For the most part they’re really not. See my comment above—the article really blows the restrictions in many states out of proportion. That aside, nobody wants the government coming in and using tax dollars to drive them out of business,[1] even if the business is a low-margin one they’re looking to get out of.

[1] And that’s what will happen. Municipal broadband will kill any private competitor, because you can’t compete with a tax-subsidized alternative. If that happens, folks better pray that their municipal system doesn’t end up like say the DC Metro or New York Subway (initially good, but neglected in the long term and allowed to decay).

What alternative does a community like Cleveland [2] have to municipal broadband?

[2] https://arstechnica.com/information-technology/2017/03/att-a...

I was shocked by one of the comments saying that the only reason those neighborhoods have utilities like water and sewer now is that they didn’t used to be poor.

Let me turn that question around: how can a community like Cleveland afford to run a municipal broadband network, if the reason AT&T won’t expand service there is that people don’t have the money to pay?

Our approach to broadband in poor urban neighborhoods is completely screwed up. We blame the telecom provider for not building in areas it’s not profitable to service, or force them to do it to be allowed to service the city at all (and as a result, nobody gets service).

Broadband access in poor neighborhoods is a matter for the general welfare system and should be paid for with federal and state tax subsidies, just as we do for say schools in poor urban neighborhoods. Then, we can make a reasoned cost-benefit analysis about how to best use that tax money. (For example, maybe wireless is a more cost-effective way of providing a safety-net level of service than fiber.)

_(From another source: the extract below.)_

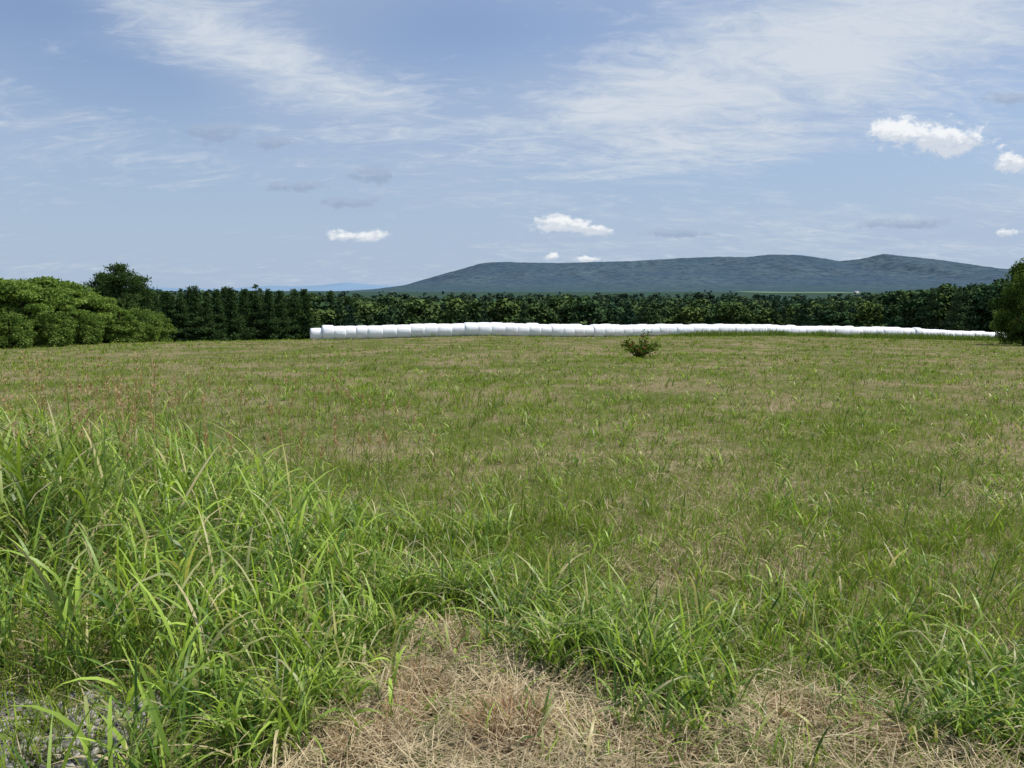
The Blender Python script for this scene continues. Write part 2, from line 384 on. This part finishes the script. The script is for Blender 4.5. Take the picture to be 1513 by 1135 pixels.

You might be interested in the story of Dennis Kucinich and Muny Light. Years later, it actually did turn out to be the right choice (and I’m no Kucinich fan). Maybe something similar could be done with wireless and the utility poles.

> It’s been 15 years since Verizon started deploying FiOS, and it’s not clear they’ve even recovered the initial capital cost yet.

They got a pretty good chunk of cash from us to cover much of those costs.

They did not. If you dig into reports about “subsidies” to Bell Atlantic (Verizon’s predecessor), you’ll see that the “cash” is actually “excess rates” resulting from telecom deregulation. There is no economic substance to the argument, it’s based on the idea that the rates and profits of Bell Atlantic should have been the same during the period when broadband demand was exploding as it was during the period when a phone line was just a phone line. (Then you call any difference between the two a “subsidy”).

How are they not viable businesses? Even if you remove the legal barriers there is a high cost to starting an ISP with the amount of physical capital that needs to be set up. Its not like its some business where a competitor can spin up on a whim and you're forced to deal with incredible amounts of competition.

Sure the ISPs profit would likely go down, but it wouldn't go to zero. Just like every other capital intensive business on the planet

Neither of the ISPs that I worked for had legal barriers that I noticed (especially in Rwanda), the barriers that I did notice were physical capital, as you mention.

You do raise a good point about "viable business", what I was trying to communicate was "a business where both the business and the customer benefit", and as you pointed out, that's not what "viable business" means.

I can only speak from my experience here, and my experience was that the financial constraints on both of the ISPs I worked for were such that many, many compromises had to be made. For example, the ISP in California used consumer-grade hardware, so the ARP tables would fill up after about 48 hours, so we wrote scripts to reboot the routers every 24 hours - this killed all active TCP/IP sessions and stopped service for about a minute. The ISP in Rwanda only had a ~3mbps satellite link, so we set up a transparent proxy to ignore HTTP headers and aggressively cache data to increase the apparent throughput.

These kind of compromises stand in contrast to similar work I did for a community college, where we didn't have to make compromises like that.

Personally I think that as soon as one of the promised satellite constellations becomes real enough to compete with Comcast/Time Warner/etc, we'll see new legislative barriers (bought and paid for) come into play.